夏目漱石の最初の長編小説。1905年(明治38)1月から06年8月まで,《ホトトギス》に断続的に発表。上・中・下巻として1905-07年刊。文明中学の英語教師苦沙弥の家に飼われている猫の目を通して,同家に出入りする美学者の迷亭,物理学者の寒月,新体詩人の越智東風ら〈太平の逸民〉の超俗ぶりを,実業家の金田一家に代表される世間との対比によって描く。彼らの間に交わされる駄洒落や,滑稽なエピソードが読者の笑いをさそう。その滑稽味のゆえに,発表当時,〈高等落語〉(上司小剣)とも評された。たしかに江戸っ子漱石の生地であった江戸町人の軽口,駄洒落は〈落語〉の笑いに通じるが,それが〈高等〉であるゆえんは,知識人漱石の深い厭世観に根ざす文明批評が,滑稽味と独特に混合しているからである。
執筆者:桶谷 秀昭
出典 株式会社平凡社「改訂新版 世界大百科事典」改訂新版 世界大百科事典について 情報
夏目漱石(そうせき)の最初の長編小説。1905年(明治38)1月から6年8月まで『ホトトギス』に連載され、5年10月~7年5月、全3巻で大倉書店・服部書店より共同で刊行。

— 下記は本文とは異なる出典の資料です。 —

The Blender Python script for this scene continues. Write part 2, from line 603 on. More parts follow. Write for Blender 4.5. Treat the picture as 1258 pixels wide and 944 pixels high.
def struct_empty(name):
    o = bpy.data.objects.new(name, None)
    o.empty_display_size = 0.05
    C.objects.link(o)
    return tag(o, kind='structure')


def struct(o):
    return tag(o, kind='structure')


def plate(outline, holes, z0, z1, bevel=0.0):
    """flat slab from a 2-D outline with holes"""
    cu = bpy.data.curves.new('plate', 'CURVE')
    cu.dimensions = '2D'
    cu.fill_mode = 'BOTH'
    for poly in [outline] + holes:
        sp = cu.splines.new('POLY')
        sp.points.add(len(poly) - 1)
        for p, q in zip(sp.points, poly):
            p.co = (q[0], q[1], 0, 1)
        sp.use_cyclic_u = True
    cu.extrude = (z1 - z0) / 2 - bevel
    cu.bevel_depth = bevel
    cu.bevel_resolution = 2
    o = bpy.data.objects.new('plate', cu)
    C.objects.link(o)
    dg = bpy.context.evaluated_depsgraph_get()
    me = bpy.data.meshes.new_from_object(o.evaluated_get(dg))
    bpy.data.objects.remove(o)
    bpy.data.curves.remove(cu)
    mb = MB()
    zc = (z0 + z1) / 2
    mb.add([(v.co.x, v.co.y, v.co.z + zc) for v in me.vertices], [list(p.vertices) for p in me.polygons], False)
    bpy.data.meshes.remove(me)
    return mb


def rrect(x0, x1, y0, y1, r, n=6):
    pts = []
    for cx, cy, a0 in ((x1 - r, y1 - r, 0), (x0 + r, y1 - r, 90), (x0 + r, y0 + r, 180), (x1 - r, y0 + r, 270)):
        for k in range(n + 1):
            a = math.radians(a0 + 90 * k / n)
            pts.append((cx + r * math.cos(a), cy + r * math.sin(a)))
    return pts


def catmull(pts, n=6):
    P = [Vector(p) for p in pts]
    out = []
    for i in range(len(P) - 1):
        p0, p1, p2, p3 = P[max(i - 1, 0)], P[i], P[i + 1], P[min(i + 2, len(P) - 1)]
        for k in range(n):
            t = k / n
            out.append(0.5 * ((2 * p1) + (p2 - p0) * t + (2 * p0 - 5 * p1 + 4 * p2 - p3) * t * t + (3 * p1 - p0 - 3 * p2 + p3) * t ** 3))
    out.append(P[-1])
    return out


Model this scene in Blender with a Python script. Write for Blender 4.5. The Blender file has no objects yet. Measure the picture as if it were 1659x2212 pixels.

中学教師の珍野苦沙弥(ちんのくしゃみ)の家に飼われる猫が、そこに集まる高等遊民たちの言動を観察、記録して、人間の愚劣・滑稽(こっけい)・醜悪を痛烈に批判し、嘲笑(ちょうしょう)するという趣向の小説。高浜虚子(きょし)の勧めで写生文として書いたものだが、読者の支持を受け、11回にわたって書き継がれた。苦沙弥は戯画化した漱石自身で、見る機能としての猫の目を設定して、人間社会と自己を自在に笑い飛ばす自由を手に入れている。金権主義の実業家に対する罵倒(ばとう)など、漱石の正義感が遺憾なく吐露され、パロディーやカリカチュアライズ、デフォルメなどの手法も多用されている。落語を思わせる語り口や近世以来の言語遊戯など、痛快な笑いの文学となった。小説家夏目漱石の誕生を告げた記念すべき作品である。